Maintain data sovereignty: Through integrated encryption, the zero-knowledge principle, and automated processes, control over sensitive data streams remains with you at all times.
Prevent shadow IT: Complexity quickly leads to risky makeshift solutions. That is why FTAPI focuses on intuitive usability, making security a habit in everyday work.
Guarantee legal certainty: Operation exclusively on German servers safeguards your data sovereignty and protects against unwanted access by third countries.
Conclusion: the transformation begins now
Digital sovereignty is not a static state, but a process. Those who invest in their independence today secure their entrepreneurial freedom for the future. Awakening from our "digital slumber" is the prerequisite for a strong Europe.

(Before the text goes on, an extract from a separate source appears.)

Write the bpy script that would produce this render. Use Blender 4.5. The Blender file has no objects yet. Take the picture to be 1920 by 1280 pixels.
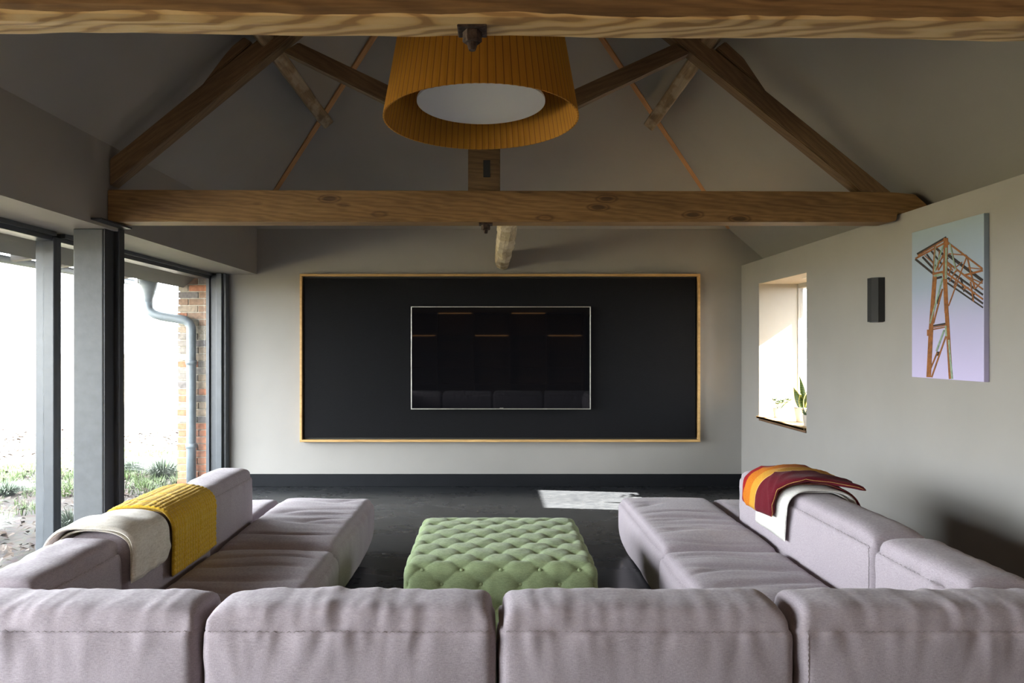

Frequently asked questions about digital sovereignty
Digital sovereignty describes the ability of companies and public authorities to control digital systems, data, and processes in a self-determined way. It is about minimising technological dependencies (e.g. on US hyperscalers) to secure one’s own autonomy, data security, and innovative strength in the long term, without isolating oneself from the global market.
The US Cloud Act obliges US IT service providers to grant US authorities access to stored data – even if it is located on servers in Europe. This is often in direct conflict with the European GDPR. Consequently, companies risk legal uncertainty and the loss of exclusive control over sensitive business data.
‘Sovereignty by design’ means that sovereignty is already embedded in the architecture of a software. The most important tool here is continuous encryption (the zero-knowledge principle). If only the data owner possesses the key, they retain technological control, regardless of the infrastructure or the country in which the data is physically stored.
The NIS 2 directive obliges companies to strengthen their cyber resilience and secure their supply chains. Digital sovereignty is the prerequisite for NIS2 compliance: only those who have control over their data flows and partners can meet the strict security requirements and avoid weeks of business interruption caused by incidents at third-party providers.